====== Provided material ======

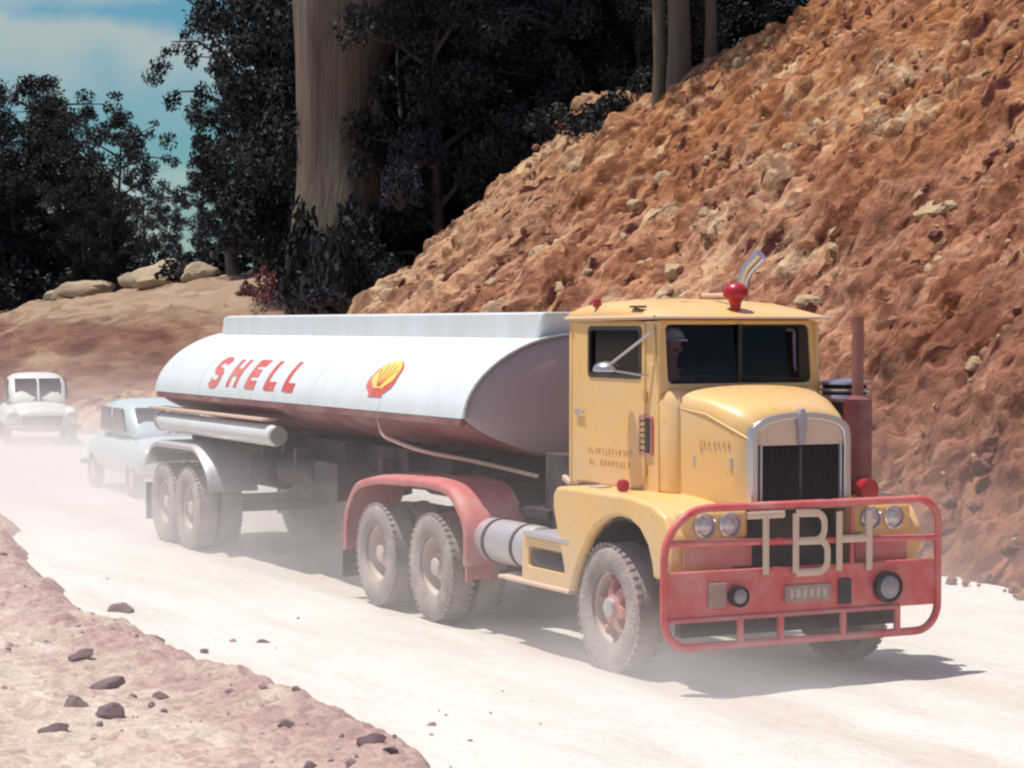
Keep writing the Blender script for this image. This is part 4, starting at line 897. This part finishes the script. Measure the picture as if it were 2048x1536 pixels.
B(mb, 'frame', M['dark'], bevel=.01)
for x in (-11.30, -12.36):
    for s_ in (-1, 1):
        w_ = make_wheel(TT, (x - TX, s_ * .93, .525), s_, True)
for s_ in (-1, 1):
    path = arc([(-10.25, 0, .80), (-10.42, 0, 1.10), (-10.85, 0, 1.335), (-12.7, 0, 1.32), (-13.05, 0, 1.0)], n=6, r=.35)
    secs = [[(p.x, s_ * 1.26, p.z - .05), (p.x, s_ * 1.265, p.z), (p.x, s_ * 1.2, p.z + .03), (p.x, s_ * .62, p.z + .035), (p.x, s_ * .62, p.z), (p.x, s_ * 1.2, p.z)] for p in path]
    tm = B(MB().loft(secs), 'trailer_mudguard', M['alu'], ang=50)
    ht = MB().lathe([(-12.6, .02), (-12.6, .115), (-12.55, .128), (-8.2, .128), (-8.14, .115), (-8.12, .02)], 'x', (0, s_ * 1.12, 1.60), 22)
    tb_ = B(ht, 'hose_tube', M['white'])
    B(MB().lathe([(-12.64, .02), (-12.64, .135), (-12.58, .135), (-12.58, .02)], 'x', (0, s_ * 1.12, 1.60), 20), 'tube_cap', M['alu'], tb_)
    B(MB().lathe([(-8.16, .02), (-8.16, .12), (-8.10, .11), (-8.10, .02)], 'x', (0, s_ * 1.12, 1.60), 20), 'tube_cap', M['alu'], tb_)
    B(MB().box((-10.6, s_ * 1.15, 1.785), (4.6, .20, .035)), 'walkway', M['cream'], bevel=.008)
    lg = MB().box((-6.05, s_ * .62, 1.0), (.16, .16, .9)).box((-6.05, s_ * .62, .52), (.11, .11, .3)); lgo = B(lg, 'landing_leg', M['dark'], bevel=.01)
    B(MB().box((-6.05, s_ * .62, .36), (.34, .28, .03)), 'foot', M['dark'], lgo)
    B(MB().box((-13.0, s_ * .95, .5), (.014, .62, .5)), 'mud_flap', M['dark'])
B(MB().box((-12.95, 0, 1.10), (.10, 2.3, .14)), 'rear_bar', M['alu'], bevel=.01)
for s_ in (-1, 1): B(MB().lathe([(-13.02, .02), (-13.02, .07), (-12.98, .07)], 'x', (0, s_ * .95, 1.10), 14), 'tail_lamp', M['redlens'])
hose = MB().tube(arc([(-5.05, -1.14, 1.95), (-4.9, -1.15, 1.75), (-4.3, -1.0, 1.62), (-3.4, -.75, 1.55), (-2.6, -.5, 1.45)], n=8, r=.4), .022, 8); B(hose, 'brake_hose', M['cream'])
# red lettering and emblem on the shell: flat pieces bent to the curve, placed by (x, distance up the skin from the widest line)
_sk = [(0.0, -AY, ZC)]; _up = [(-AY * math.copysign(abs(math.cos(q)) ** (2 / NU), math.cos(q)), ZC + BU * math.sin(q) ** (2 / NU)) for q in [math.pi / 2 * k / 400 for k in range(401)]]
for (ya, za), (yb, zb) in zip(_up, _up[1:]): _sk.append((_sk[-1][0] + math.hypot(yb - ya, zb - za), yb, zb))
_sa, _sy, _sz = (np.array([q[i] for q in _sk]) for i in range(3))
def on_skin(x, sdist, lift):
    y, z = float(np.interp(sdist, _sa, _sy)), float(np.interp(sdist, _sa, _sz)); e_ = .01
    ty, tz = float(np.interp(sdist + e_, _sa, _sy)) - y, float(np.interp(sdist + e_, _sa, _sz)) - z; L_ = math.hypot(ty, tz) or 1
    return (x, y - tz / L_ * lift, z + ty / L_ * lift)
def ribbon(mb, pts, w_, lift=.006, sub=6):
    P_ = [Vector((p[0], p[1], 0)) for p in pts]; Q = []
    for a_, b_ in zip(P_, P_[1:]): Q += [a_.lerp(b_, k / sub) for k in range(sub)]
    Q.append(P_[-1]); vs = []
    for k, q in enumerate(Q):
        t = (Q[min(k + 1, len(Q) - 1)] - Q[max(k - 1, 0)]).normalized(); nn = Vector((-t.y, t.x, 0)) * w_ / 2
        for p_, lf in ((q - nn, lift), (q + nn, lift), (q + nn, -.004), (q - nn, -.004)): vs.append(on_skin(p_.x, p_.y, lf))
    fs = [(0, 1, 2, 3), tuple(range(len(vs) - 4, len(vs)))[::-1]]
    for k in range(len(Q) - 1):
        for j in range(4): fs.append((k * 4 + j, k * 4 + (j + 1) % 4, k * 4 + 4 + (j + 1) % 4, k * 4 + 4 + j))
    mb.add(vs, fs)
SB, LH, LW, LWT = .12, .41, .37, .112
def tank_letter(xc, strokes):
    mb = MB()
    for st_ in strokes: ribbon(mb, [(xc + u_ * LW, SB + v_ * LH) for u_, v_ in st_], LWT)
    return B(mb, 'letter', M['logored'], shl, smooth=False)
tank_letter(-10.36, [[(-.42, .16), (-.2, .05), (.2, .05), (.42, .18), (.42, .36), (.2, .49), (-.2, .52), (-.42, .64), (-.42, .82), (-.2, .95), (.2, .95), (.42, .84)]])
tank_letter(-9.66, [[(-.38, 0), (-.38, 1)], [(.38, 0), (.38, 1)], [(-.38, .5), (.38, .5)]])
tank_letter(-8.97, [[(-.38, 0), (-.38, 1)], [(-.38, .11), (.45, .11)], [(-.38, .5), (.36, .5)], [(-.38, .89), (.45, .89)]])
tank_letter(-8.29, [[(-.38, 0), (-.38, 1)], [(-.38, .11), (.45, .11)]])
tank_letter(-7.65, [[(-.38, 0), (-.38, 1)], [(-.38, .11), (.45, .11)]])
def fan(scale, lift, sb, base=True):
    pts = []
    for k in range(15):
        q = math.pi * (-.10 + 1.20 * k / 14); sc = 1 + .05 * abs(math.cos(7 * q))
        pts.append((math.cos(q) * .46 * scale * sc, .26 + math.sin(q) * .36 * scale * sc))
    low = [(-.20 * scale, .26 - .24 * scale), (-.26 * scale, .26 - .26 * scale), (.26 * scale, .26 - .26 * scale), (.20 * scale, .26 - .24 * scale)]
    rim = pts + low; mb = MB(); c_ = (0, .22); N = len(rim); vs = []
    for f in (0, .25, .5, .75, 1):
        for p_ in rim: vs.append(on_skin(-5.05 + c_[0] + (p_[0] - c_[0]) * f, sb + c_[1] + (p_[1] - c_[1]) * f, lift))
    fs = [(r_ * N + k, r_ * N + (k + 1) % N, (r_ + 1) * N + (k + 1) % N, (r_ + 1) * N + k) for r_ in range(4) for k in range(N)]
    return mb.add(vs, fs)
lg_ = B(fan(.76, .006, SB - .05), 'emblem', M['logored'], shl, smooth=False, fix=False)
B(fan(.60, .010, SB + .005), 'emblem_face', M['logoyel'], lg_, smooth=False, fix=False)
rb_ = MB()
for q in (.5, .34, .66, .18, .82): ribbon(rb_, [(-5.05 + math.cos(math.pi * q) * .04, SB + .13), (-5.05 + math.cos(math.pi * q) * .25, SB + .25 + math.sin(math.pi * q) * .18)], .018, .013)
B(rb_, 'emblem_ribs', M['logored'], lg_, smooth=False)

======

Exercise task – Transcribe the full listing above exactly as it stands, minus the pictures.

Output of the task –
Keep writing the Blender script for this image. This is part 4, starting at line 897. This part finishes the script. Measure the picture as if it were 2048x1536 pixels.
B(mb, 'frame', M['dark'], bevel=.01)
for x in (-11.30, -12.36):
    for s_ in (-1, 1):
        w_ = make_wheel(TT, (x - TX, s_ * .93, .525), s_, True)
for s_ in (-1, 1):
    path = arc([(-10.25, 0, .80), (-10.42, 0, 1.10), (-10.85, 0, 1.335), (-12.7, 0, 1.32), (-13.05, 0, 1.0)], n=6, r=.35)
    secs = [[(p.x, s_ * 1.26, p.z - .05), (p.x, s_ * 1.265, p.z), (p.x, s_ * 1.2, p.z + .03), (p.x, s_ * .62, p.z + .035), (p.x, s_ * .62, p.z), (p.x, s_ * 1.2, p.z)] for p in path]
    tm = B(MB().loft(secs), 'trailer_mudguard', M['alu'], ang=50)
    ht = MB().lathe([(-12.6, .02), (-12.6, .115), (-12.55, .128), (-8.2, .128), (-8.14, .115), (-8.12, .02)], 'x', (0, s_ * 1.12, 1.60), 22)
    tb_ = B(ht, 'hose_tube', M['white'])
    B(MB().lathe([(-12.64, .02), (-12.64, .135), (-12.58, .135), (-12.58, .02)], 'x', (0, s_ * 1.12, 1.60), 20), 'tube_cap', M['alu'], tb_)
    B(MB().lathe([(-8.16, .02), (-8.16, .12), (-8.10, .11), (-8.10, .02)], 'x', (0, s_ * 1.12, 1.60), 20), 'tube_cap', M['alu'], tb_)
    B(MB().box((-10.6, s_ * 1.15, 1.785), (4.6, .20, .035)), 'walkway', M['cream'], bevel=.008)
    lg = MB().box((-6.05, s_ * .62, 1.0), (.16, .16, .9)).box((-6.05, s_ * .62, .52), (.11, .11, .3)); lgo = B(lg, 'landing_leg', M['dark'], bevel=.01)
    B(MB().box((-6.05, s_ * .62, .36), (.34, .28, .03)), 'foot', M['dark'], lgo)
    B(MB().box((-13.0, s_ * .95, .5), (.014, .62, .5)), 'mud_flap', M['dark'])
B(MB().box((-12.95, 0, 1.10), (.10, 2.3, .14)), 'rear_bar', M['alu'], bevel=.01)
for s_ in (-1, 1): B(MB().lathe([(-13.02, .02), (-13.02, .07), (-12.98, .07)], 'x', (0, s_ * .95, 1.10), 14), 'tail_lamp', M['redlens'])
hose = MB().tube(arc([(-5.05, -1.14, 1.95), (-4.9, -1.15, 1.75), (-4.3, -1.0, 1.62), (-3.4, -.75, 1.55), (-2.6, -.5, 1.45)], n=8, r=.4), .022, 8); B(hose, 'brake_hose', M['cream'])
# red lettering and emblem on the shell: flat pieces bent to the curve, placed by (x, distance up the skin from the widest line)
_sk = [(0.0, -AY, ZC)]; _up = [(-AY * math.copysign(abs(math.cos(q)) ** (2 / NU), math.cos(q)), ZC + BU * math.sin(q) ** (2 / NU)) for q in [math.pi / 2 * k / 400 for k in range(401)]]
for (ya, za), (yb, zb) in zip(_up, _up[1:]): _sk.append((_sk[-1][0] + math.hypot(yb - ya, zb - za), yb, zb))
_sa, _sy, _sz = (np.array([q[i] for q in _sk]) for i in range(3))
def on_skin(x, sdist, lift):
    y, z = float(np.interp(sdist, _sa, _sy)), float(np.interp(sdist, _sa, _sz)); e_ = .01
    ty, tz = float(np.interp(sdist + e_, _sa, _sy)) - y, float(np.interp(sdist + e_, _sa, _sz)) - z; L_ = math.hypot(ty, tz) or 1
    return (x, y - tz / L_ * lift, z + ty / L_ * lift)
def ribbon(mb, pts, w_, lift=.006, sub=6):
    P_ = [Vector((p[0], p[1], 0)) for p in pts]; Q = []
    for a_, b_ in zip(P_, P_[1:]): Q += [a_.lerp(b_, k / sub) for k in range(sub)]
    Q.append(P_[-1]); vs = []
    for k, q in enumerate(Q):
        t = (Q[min(k + 1, len(Q) - 1)] - Q[max(k - 1, 0)]).normalized(); nn = Vector((-t.y, t.x, 0)) * w_ / 2
        for p_, lf in ((q - nn, lift), (q + nn, lift), (q + nn, -.004), (q - nn, -.004)): vs.append(on_skin(p_.x, p_.y, lf))
    fs = [(0, 1, 2, 3), tuple(range(len(vs) - 4, len(vs)))[::-1]]
    for k in range(len(Q) - 1):
        for j in range(4): fs.append((k * 4 + j, k * 4 + (j + 1) % 4, k * 4 + 4 + (j + 1) % 4, k * 4 + 4 + j))
    mb.add(vs, fs)
SB, LH, LW, LWT = .12, .41, .37, .112
def tank_letter(xc, strokes):
    mb = MB()
    for st_ in strokes: ribbon(mb, [(xc + u_ * LW, SB + v_ * LH) for u_, v_ in st_], LWT)
    return B(mb, 'letter', M['logored'], shl, smooth=False)
tank_letter(-10.36, [[(-.42, .16), (-.2, .05), (.2, .05), (.42, .18), (.42, .36), (.2, .49), (-.2, .52), (-.42, .64), (-.42, .82), (-.2, .95), (.2, .95), (.42, .84)]])
tank_letter(-9.66, [[(-.38, 0), (-.38, 1)], [(.38, 0), (.38, 1)], [(-.38, .5), (.38, .5)]])
tank_letter(-8.97, [[(-.38, 0), (-.38, 1)], [(-.38, .11), (.45, .11)], [(-.38, .5), (.36, .5)], [(-.38, .89), (.45, .89)]])
tank_letter(-8.29, [[(-.38, 0), (-.38, 1)], [(-.38, .11), (.45, .11)]])
tank_letter(-7.65, [[(-.38, 0), (-.38, 1)], [(-.38, .11), (.45, .11)]])
def fan(scale, lift, sb, base=True):
    pts = []
    for k in range(15):
        q = math.pi * (-.10 + 1.20 * k / 14); sc = 1 + .05 * abs(math.cos(7 * q))
        pts.append((math.cos(q) * .46 * scale * sc, .26 + math.sin(q) * .36 * scale * sc))
    low = [(-.20 * scale, .26 - .24 * scale), (-.26 * scale, .26 - .26 * scale), (.26 * scale, .26 - .26 * scale), (.20 * scale, .26 - .24 * scale)]
    rim = pts + low; mb = MB(); c_ = (0, .22); N = len(rim); vs = []
    for f in (0, .25, .5, .75, 1):
        for p_ in rim: vs.append(on_skin(-5.05 + c_[0] + (p_[0] - c_[0]) * f, sb + c_[1] + (p_[1] - c_[1]) * f, lift))
    fs = [(r_ * N + k, r_ * N + (k + 1) % N, (r_ + 1) * N + (k + 1) % N, (r_ + 1) * N + k) for r_ in range(4) for k in range(N)]
    return mb.add(vs, fs)
lg_ = B(fan(.76, .006, SB - .05), 'emblem', M['logored'], shl, smooth=False, fix=False)
B(fan(.60, .010, SB + .005), 'emblem_face', M['logoyel'], lg_, smooth=False, fix=False)
rb_ = MB()
for q in (.5, .34, .66, .18, .82): ribbon(rb_, [(-5.05 + math.cos(math.pi * q) * .04, SB + .13), (-5.05 + math.cos(math.pi * q) * .25, SB + .25 + math.sin(math.pi * q) * .18)], .018, .013)
B(rb_, 'emblem_ribs', M['logored'], lg_, smooth=False)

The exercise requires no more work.